* **PROBLEM STATEMENT**
Show each line that has the string "Write" in it.

:: INFORMATION SHOWN

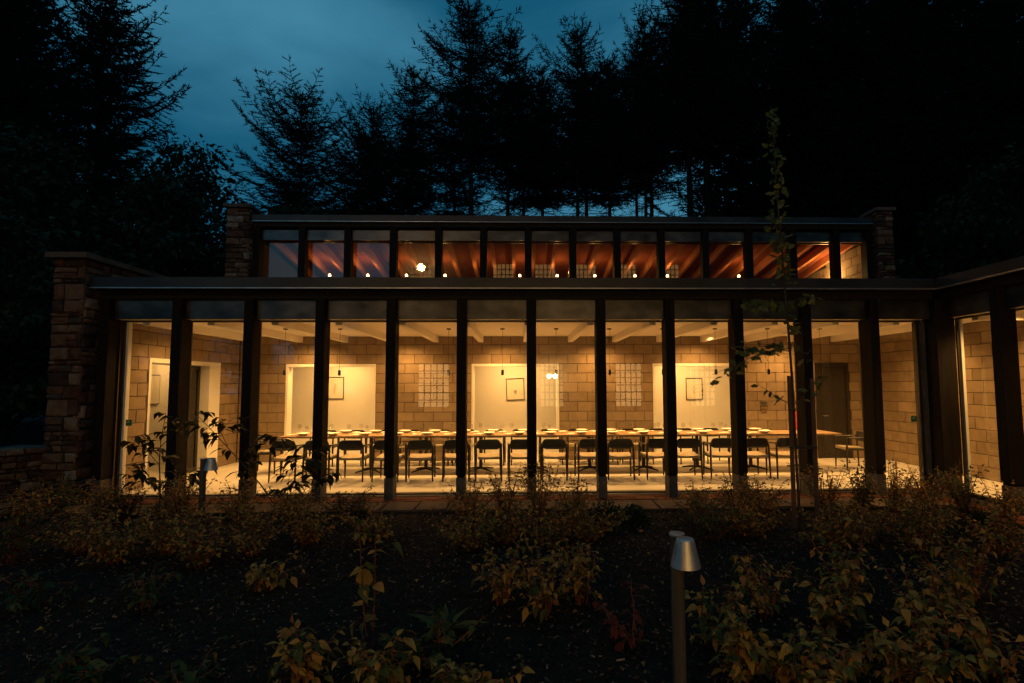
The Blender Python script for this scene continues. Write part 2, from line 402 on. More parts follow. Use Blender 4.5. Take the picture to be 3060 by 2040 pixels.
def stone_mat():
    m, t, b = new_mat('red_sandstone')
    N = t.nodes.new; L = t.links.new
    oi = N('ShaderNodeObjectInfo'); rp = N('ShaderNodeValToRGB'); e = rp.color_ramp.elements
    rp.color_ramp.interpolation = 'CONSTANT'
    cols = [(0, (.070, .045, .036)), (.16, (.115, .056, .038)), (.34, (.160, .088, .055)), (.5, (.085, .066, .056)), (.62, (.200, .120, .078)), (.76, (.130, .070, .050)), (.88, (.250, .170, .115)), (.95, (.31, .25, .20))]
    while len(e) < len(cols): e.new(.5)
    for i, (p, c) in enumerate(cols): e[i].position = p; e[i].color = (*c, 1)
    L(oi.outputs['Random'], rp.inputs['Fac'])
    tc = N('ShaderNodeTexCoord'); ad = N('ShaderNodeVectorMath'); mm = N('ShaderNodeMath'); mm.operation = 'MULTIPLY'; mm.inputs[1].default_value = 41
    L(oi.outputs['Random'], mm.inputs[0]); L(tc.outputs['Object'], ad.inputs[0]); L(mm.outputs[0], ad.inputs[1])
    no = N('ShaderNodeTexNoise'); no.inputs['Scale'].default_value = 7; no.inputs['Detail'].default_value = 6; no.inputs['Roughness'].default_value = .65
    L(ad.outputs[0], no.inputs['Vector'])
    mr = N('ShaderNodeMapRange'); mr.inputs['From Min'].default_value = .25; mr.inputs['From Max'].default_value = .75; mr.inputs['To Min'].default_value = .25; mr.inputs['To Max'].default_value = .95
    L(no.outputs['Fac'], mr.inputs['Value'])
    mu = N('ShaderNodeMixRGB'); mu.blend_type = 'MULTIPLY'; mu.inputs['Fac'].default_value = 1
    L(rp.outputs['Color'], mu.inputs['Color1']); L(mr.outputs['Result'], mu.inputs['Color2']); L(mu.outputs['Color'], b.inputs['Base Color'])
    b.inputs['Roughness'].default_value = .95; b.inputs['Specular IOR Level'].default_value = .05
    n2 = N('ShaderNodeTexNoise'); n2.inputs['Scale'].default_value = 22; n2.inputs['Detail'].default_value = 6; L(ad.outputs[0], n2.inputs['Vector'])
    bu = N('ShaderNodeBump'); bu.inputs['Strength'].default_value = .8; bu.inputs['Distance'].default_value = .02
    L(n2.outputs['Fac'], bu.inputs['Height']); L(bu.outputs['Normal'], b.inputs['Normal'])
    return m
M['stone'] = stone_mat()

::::
:: INFORMATION SHOWN

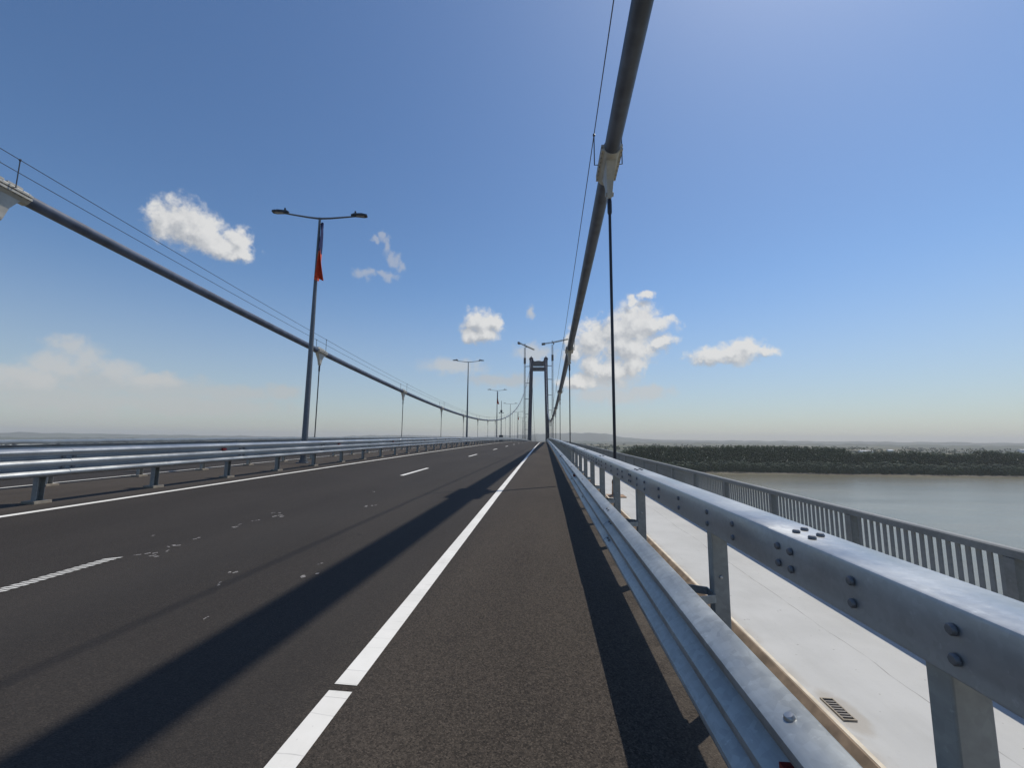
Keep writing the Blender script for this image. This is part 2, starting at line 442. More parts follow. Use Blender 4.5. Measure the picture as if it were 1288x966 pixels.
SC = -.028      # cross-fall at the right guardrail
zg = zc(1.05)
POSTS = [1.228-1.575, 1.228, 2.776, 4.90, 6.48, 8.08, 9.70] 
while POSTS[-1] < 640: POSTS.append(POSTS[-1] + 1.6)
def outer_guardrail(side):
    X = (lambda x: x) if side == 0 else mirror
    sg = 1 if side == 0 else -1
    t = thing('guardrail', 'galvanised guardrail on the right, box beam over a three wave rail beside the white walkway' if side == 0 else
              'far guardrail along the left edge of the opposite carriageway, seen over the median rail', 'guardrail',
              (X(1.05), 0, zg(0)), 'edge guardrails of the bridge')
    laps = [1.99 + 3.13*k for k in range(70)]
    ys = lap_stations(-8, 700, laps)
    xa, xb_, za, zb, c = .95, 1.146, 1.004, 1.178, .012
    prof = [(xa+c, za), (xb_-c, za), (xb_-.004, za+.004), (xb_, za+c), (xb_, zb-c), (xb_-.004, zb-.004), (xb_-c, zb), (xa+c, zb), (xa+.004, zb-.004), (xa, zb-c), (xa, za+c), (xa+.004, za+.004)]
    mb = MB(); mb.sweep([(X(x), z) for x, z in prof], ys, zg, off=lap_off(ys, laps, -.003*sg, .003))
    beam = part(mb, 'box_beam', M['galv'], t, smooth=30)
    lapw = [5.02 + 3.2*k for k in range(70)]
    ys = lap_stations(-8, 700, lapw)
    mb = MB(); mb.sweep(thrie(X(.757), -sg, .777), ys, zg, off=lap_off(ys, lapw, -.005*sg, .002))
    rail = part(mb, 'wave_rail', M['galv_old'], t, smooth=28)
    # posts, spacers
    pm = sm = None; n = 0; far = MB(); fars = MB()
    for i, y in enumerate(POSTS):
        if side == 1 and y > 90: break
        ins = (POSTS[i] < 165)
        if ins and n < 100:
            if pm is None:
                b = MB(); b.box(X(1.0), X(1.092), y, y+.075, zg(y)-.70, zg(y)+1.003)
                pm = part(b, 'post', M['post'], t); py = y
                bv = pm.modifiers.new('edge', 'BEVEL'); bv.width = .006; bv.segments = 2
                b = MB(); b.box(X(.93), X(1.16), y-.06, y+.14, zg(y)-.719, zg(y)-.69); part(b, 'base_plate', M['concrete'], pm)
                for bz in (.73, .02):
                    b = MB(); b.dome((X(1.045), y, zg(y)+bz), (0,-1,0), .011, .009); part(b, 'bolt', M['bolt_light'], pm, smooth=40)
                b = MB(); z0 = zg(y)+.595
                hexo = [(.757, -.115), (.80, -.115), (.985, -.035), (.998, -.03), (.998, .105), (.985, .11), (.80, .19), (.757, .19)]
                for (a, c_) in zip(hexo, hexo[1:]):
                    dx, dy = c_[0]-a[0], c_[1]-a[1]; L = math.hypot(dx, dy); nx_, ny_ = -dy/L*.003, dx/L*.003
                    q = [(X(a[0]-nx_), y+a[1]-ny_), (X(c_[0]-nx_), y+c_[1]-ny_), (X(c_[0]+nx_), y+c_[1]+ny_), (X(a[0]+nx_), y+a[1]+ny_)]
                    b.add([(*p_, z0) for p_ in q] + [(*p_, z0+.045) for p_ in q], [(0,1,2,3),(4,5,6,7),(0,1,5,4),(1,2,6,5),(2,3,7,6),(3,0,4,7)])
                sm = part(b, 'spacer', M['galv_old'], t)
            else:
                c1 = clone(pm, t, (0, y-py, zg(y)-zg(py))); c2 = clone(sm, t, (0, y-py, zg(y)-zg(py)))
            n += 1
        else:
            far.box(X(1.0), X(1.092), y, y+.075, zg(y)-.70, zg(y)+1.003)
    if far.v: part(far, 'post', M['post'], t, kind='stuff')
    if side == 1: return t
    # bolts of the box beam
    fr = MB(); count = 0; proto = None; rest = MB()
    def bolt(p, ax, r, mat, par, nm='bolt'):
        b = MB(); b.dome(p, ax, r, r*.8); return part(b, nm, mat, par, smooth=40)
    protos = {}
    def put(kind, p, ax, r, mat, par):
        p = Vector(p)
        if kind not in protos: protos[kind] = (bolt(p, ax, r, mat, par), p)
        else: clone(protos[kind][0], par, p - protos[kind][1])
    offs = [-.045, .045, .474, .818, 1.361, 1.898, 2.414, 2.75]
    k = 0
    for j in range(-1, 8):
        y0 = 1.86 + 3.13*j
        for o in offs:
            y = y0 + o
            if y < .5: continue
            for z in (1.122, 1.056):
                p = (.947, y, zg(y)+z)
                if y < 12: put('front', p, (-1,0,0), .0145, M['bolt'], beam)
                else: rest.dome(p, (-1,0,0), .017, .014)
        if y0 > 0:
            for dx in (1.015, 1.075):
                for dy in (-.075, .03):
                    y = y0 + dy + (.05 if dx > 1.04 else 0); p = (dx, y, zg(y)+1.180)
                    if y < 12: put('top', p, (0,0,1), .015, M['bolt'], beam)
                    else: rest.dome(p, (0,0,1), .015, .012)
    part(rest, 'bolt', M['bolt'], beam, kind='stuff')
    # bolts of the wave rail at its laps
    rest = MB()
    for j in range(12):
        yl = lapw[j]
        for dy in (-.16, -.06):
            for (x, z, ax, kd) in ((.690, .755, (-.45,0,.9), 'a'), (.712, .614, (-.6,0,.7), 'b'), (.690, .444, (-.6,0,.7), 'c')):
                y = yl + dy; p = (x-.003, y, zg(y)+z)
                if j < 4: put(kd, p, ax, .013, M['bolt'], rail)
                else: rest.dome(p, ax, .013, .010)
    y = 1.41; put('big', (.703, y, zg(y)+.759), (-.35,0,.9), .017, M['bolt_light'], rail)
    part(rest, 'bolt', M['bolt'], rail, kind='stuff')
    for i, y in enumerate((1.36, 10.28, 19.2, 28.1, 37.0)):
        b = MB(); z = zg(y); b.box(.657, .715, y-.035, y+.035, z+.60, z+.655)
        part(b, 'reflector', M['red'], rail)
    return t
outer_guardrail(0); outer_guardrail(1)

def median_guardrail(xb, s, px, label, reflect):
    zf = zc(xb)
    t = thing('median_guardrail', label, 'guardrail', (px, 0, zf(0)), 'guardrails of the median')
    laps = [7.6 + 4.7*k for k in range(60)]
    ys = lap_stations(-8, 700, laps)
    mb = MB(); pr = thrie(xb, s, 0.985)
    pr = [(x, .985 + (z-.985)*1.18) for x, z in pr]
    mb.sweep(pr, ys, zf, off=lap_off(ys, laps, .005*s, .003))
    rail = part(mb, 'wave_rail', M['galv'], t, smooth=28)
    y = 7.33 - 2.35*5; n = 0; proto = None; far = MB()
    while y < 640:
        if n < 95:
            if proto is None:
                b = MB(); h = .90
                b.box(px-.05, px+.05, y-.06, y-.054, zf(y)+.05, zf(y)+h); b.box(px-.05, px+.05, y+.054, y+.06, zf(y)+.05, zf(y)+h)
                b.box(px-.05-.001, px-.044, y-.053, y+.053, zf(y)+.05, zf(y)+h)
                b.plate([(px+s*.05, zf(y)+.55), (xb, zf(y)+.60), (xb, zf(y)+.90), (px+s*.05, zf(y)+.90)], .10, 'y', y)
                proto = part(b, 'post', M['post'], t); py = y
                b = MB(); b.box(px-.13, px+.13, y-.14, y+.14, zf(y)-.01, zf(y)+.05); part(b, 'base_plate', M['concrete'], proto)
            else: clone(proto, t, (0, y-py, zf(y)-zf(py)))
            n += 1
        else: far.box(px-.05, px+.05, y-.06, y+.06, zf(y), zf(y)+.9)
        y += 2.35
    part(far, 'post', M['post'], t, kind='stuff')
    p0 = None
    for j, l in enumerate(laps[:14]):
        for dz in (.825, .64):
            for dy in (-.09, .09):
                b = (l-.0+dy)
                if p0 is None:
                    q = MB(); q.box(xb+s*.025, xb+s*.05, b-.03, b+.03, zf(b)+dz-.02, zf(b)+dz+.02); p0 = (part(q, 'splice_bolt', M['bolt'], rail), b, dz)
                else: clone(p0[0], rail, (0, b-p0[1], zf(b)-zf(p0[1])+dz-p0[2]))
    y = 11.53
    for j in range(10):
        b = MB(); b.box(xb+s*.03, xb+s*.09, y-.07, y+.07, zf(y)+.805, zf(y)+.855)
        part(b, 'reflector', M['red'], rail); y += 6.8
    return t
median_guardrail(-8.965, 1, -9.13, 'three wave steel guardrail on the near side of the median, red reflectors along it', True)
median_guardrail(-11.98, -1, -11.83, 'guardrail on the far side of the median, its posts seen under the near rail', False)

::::
:: INFORMATION SHOWN

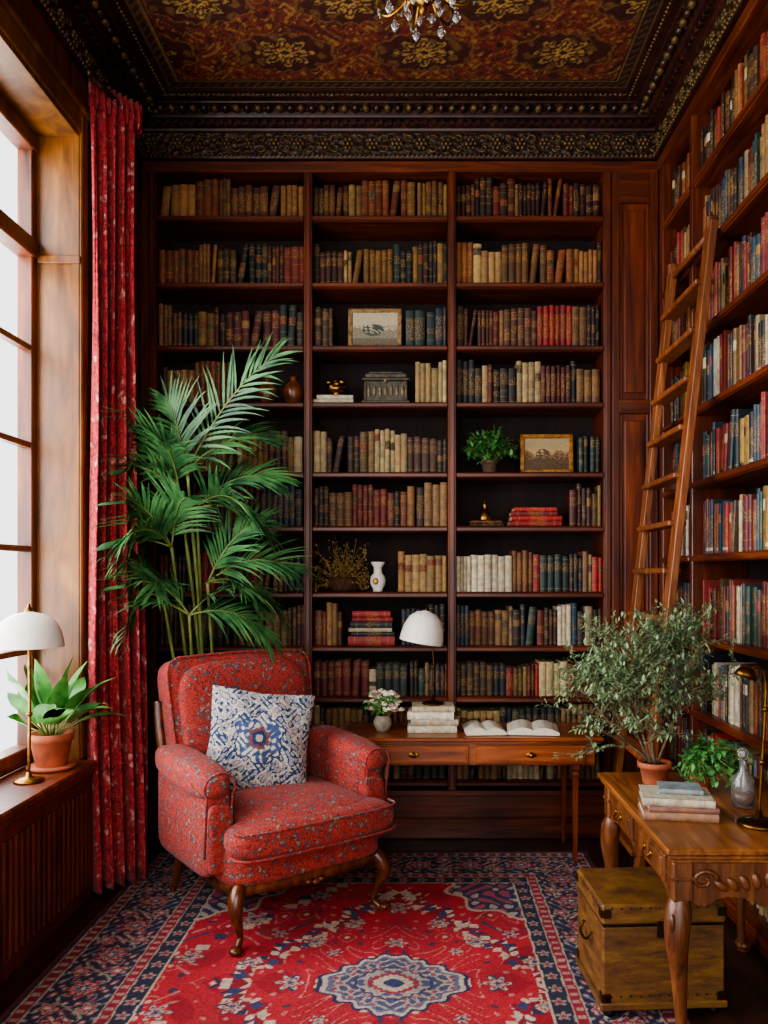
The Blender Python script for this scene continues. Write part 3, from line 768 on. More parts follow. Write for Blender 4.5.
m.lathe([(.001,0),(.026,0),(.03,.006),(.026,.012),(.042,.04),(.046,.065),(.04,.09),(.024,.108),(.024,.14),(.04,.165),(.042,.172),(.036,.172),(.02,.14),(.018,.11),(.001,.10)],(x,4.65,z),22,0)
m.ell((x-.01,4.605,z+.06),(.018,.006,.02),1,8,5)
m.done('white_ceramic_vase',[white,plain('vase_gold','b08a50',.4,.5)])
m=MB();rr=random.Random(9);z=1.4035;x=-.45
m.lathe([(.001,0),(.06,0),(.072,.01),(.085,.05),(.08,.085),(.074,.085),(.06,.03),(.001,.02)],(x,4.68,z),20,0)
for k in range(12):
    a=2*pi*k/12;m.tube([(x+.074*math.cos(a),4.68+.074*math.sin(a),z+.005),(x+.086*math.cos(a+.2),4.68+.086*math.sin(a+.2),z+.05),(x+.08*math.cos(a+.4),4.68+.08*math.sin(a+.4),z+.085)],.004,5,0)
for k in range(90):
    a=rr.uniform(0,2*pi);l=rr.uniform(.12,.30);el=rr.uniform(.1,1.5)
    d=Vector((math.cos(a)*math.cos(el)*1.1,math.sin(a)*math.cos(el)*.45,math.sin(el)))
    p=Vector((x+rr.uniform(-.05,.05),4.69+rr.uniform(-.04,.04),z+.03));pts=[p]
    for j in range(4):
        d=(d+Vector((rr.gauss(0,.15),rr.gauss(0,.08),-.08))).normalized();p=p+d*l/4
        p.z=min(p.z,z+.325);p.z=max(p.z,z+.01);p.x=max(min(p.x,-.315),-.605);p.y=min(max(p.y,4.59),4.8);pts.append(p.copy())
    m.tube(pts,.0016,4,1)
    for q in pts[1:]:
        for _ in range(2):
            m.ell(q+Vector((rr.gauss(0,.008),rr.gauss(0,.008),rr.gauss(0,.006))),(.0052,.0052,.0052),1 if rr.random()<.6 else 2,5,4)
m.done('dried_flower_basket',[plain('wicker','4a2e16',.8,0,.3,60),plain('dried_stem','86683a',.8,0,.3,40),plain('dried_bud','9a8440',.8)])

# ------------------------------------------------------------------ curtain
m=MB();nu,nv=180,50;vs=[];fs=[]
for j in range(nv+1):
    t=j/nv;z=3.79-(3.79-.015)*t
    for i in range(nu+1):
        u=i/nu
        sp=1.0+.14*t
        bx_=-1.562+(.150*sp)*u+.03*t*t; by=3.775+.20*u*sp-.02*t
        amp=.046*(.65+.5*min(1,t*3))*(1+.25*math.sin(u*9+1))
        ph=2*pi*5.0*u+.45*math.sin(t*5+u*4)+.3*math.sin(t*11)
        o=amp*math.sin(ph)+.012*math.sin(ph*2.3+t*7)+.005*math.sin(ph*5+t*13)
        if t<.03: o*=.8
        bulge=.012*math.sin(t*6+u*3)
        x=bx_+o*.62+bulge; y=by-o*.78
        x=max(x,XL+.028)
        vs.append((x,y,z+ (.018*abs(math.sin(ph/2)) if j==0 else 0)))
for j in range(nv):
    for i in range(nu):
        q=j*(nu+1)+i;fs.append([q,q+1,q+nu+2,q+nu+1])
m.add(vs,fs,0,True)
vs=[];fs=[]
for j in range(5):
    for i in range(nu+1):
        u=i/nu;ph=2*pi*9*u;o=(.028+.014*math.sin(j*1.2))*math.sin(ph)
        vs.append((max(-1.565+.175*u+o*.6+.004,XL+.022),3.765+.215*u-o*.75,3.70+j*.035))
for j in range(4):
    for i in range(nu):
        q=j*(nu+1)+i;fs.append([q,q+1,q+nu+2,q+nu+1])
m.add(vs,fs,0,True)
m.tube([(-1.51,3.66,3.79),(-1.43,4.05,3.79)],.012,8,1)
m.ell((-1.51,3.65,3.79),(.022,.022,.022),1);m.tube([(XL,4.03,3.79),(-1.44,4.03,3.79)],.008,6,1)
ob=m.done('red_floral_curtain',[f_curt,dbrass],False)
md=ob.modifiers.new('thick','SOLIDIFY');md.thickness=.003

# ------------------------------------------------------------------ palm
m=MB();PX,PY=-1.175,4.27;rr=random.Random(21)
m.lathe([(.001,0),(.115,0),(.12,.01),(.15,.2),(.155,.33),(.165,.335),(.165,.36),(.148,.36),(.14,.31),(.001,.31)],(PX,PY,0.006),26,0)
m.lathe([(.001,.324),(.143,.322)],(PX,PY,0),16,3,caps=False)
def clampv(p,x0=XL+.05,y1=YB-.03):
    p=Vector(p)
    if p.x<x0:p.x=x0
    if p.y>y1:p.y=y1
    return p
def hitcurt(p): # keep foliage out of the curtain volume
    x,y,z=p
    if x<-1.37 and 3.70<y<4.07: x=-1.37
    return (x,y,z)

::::

* **COMPLETED EXERCISE**
The Blender Python script for this scene continues. Write part 2, from line 402 on. More parts follow. Use Blender 4.5. Take the picture to be 3060 by 2040 pixels.
The Blender Python script for this scene continues. Write part 3, from line 768 on. More parts follow. Write for Blender 4.5.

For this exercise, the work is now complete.